And I don’t know why, but what I kept returning to was what a chronic worrier I have been, basically forever – as well as I might hide it. I thought about all the different things I have spent days and weeks and months and sometimes years dreading, anticipating their coming true in a state of absolute terror. I thought about all the cool things – both big and tiny – that I have stopped myself from doing because “what if…?”
And then a realisation came that made me both smile and frown at the same time: None of the things that I can vividly remember spending a lot of time worrying about have ever actually come true.
That made me sit up. “Nah,” I thought. “That can’t be. Surely… oh… actually, maybe… Jesus, it’s true.”
Every second I have ever spent worrying about anything has been a complete fucking waste of my time. Every. Single. Second.
I felt ashamed. I was given this gift of life.
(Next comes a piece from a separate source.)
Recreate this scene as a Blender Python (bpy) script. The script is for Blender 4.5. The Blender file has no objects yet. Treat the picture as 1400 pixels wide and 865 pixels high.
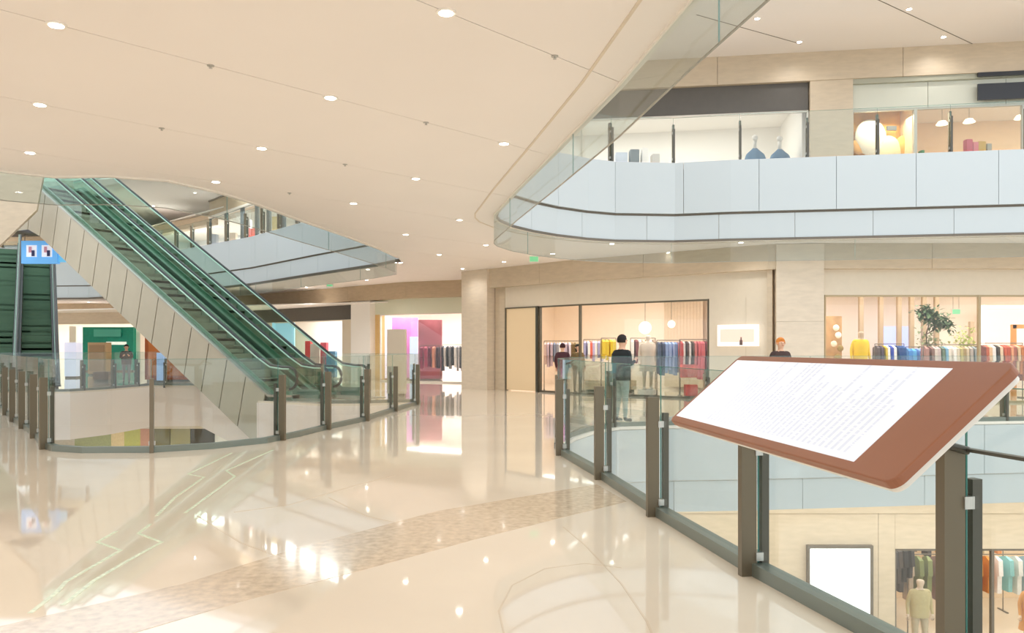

I don’t know how many Gods my soul had to sleep with to get me here, and then what do I go and spend a load of it doing? Smelling the flowers? Savouring my time? No. I was busy obsessing over how woe-is-me it would be if something “bad” were to happen in a future moment, over which I have no control.
Well, I don’t know how to break this nasty habit, and I suspect it is something I will be working on until the day I die, but I’m committed to the effort.
Because – and maybe I’m wrong – I very much doubt that when I am about to kick it, and I’m laying there on my death-bed, wearing old-timey pyjamas replete with one of those floppy hats, that I’ll be thinking “Oh, man, I wish I’d spent more of my life worrying about all that stuff that didn’t end up happening anyway…”
“It’s ruinous for the soul to be anxious about the future and miserable in advance of misery, engulfed by anxiety that the things it desires might remain its own until the very end. For such a soul will never be at rest – by longing for things to come it will lose the ability to enjoy present things.”